Apesar da gravidade do problema, o Brasil ainda não conta com uma política nacional consolidada para conter espécies exóticas invasoras. O estudo da BPBES aponta que as ações de controle ocorrem de forma pulverizada e sem coordenação entre os entes federativos, o que compromete a eficácia das medidas.

Para o engenheiro agrônomo Rafael Salerno, presidente da associação Aqui Tem Javali, a falta de ação das autoridades é preocupante. “Por omissão dos órgãos ambientais, o lebrão se espalha livremente, enquanto o controle é burocratizado e restringido por normas ultrapassadas”, critica. Segundo ele, o Brasil deveria adotar a caça regulamentada, medida que já é praticada em diversos países para o controle populacional de espécies invasoras.

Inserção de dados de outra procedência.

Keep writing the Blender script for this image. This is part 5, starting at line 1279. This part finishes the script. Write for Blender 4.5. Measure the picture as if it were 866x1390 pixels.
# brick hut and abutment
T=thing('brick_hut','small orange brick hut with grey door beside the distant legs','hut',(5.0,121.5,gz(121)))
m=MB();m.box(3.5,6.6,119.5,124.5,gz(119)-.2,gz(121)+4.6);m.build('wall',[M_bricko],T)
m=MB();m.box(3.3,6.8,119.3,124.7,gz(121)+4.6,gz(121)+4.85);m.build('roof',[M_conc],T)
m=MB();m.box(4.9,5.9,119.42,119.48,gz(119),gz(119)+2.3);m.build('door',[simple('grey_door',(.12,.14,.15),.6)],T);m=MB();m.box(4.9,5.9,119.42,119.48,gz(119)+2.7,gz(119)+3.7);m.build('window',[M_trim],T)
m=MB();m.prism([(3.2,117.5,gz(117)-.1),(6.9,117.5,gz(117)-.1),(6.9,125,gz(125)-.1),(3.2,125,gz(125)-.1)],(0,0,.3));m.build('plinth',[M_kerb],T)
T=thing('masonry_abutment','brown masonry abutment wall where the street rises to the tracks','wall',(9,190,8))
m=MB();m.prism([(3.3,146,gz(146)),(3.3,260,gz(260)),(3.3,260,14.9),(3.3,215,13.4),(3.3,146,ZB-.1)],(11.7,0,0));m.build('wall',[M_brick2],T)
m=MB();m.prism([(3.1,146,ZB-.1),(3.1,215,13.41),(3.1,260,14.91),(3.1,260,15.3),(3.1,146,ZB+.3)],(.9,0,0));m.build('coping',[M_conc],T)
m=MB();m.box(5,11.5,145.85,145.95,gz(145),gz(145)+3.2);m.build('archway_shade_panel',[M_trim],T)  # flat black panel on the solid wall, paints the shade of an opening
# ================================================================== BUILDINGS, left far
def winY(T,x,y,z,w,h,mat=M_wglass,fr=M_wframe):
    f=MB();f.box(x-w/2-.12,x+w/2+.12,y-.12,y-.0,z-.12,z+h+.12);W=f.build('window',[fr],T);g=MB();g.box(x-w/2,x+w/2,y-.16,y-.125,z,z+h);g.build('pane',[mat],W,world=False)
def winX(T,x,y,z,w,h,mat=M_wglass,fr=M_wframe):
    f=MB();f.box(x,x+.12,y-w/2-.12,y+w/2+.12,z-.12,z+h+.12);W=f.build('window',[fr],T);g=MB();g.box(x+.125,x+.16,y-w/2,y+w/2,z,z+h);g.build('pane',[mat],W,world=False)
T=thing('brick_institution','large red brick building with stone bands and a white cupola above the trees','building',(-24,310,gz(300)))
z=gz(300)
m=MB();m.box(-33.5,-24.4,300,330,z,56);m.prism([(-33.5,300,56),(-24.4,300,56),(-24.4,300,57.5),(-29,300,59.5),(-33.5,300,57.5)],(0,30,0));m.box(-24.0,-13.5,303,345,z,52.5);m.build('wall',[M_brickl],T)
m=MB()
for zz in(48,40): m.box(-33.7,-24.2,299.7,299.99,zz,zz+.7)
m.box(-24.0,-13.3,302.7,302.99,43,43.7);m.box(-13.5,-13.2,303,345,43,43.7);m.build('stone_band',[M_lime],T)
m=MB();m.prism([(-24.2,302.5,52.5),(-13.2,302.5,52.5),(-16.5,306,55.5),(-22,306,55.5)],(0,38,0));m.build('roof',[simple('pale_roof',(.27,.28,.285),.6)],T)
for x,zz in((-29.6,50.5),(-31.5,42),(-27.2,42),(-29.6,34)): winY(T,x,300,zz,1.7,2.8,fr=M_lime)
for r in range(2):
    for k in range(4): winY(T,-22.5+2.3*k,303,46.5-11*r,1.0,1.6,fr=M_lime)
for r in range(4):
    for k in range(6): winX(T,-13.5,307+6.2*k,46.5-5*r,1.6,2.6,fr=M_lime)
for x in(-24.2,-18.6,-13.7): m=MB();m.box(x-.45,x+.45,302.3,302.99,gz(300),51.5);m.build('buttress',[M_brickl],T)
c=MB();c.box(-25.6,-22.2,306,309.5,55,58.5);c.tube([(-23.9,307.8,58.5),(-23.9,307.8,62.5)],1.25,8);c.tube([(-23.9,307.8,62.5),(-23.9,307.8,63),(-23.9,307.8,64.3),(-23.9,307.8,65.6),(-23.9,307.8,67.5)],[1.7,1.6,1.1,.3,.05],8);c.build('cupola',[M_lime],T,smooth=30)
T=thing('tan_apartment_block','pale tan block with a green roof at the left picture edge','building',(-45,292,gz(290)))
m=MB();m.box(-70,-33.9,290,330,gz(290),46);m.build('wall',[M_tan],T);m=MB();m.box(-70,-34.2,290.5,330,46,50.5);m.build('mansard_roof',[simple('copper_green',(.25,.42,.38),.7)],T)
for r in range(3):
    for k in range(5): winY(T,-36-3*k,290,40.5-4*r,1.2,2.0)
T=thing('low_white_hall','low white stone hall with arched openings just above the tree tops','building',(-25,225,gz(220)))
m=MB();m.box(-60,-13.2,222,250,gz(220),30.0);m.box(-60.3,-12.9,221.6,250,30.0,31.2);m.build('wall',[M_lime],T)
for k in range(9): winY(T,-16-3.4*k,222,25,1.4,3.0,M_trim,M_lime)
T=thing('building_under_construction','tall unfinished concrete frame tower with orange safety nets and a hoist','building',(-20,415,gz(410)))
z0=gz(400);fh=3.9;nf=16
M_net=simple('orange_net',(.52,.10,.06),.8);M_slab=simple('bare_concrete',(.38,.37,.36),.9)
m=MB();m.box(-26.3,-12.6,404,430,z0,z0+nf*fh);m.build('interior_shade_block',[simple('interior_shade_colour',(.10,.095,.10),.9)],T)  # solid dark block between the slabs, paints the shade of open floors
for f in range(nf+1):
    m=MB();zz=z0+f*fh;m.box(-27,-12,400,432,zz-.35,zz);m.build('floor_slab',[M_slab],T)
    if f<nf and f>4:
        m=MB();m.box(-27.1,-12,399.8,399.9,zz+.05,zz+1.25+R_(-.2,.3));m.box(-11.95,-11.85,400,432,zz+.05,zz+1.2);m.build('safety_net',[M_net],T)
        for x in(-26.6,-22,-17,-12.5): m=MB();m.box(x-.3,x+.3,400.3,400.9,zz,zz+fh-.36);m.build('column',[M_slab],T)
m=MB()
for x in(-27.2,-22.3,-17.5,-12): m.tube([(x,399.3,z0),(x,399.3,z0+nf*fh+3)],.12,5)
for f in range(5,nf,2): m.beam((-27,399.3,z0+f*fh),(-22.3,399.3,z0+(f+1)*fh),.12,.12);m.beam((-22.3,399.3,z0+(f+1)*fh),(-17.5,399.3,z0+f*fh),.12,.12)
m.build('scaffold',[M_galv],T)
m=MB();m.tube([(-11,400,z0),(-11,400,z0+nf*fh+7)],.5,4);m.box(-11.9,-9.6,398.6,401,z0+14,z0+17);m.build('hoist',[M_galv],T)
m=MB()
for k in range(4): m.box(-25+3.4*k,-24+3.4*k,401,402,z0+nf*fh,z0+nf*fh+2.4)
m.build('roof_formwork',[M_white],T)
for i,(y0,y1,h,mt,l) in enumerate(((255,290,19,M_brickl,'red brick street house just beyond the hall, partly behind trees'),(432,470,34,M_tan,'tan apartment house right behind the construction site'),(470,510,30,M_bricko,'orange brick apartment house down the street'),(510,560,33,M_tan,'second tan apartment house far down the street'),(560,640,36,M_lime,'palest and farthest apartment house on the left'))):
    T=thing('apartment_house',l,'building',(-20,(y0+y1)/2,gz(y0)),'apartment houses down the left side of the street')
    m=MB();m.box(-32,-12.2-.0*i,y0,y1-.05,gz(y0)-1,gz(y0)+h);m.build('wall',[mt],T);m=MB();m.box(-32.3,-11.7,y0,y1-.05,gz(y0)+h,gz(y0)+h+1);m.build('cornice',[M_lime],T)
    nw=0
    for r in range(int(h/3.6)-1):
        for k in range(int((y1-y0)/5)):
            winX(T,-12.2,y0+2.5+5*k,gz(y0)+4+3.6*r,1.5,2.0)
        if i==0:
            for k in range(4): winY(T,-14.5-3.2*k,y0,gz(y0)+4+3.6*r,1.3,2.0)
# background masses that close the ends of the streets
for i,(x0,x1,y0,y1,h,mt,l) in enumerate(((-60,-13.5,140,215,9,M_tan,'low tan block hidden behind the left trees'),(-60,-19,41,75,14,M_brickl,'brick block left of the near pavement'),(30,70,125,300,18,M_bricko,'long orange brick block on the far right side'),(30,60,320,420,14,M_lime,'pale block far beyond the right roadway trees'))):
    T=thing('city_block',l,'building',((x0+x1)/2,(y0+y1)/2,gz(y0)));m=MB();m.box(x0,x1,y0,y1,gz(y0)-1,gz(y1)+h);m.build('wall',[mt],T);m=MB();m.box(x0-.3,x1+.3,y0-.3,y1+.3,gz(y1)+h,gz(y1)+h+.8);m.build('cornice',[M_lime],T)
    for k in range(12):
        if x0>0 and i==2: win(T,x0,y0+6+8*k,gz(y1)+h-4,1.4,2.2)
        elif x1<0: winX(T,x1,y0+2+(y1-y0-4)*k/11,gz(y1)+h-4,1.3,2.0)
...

“Não é preciso reinventar a roda. A caça é a única saída para conter esse avanço”, defende Salerno.

Produtores pedem ação imediata

O vice-presidente da Federação dos Trabalhadores na Agricultura do Estado de Santa Catarina (FETAESC), Luiz Sartor, também critica a ausência de soluções eficazes. Segundo ele, as medidas utilizadas atualmente pelos produtores apenas amenizam temporariamente os danos. “Faltam políticas públicas e instrumentos legais claros para lidar com o problema do lebrão”, afirma.

Enquanto isso, a Confederação da Agricultura e Pecuária do Brasil (CNA) não se posicionou oficialmente sobre o tema, apesar dos insistentes pedidos de entrevista.

Além disso, o relatório da BPBES chama a atenção para a contradição nas políticas ambientais brasileiras, que ainda incentivam o uso de outras espécies exóticas sabidamente invasoras, como a tilápia e o pínus, agravando ainda mais a situação.

Impactos do lebrão no agro brasileiro:
  • Prejuízos anuais estimados com espécies invasoras: R$ 15 bilhões
  • Estados afetados: SC, PR, RS, SP, MG, MS, GO, BA
  • Velocidade de dispersão: até 45 km/ano
  • Velocidade máxima: até 60 km/h
  • Reprodução: até 18 filhotes por ano por fêmea
  • Técnicas de controle convencionais: ineficazes
  • Medidas sugeridas: caça regulamentada, revisão da legislação ambiental, criação de política nacional de controle

Uma ameaça à segurança alimentar

A proliferação do lebrão não representa apenas um risco econômico para o agronegócio, mas também uma ameaça direta à segurança alimentar do país. Com lavouras inteiras sendo destruídas, pequenos e médios produtores enfrentam prejuízos que comprometem suas rendas e a oferta de alimentos no mercado.

Especialistas e representantes do setor agropecuário alertam que a adoção de políticas públicas claras, baseadas em evidências científicas e experiências internacionais, é urgente. Caso contrário, o avanço do lebrão pode se tornar irreversível, com impactos duradouros sobre o meio ambiente, a economia e o abastecimento alimentar.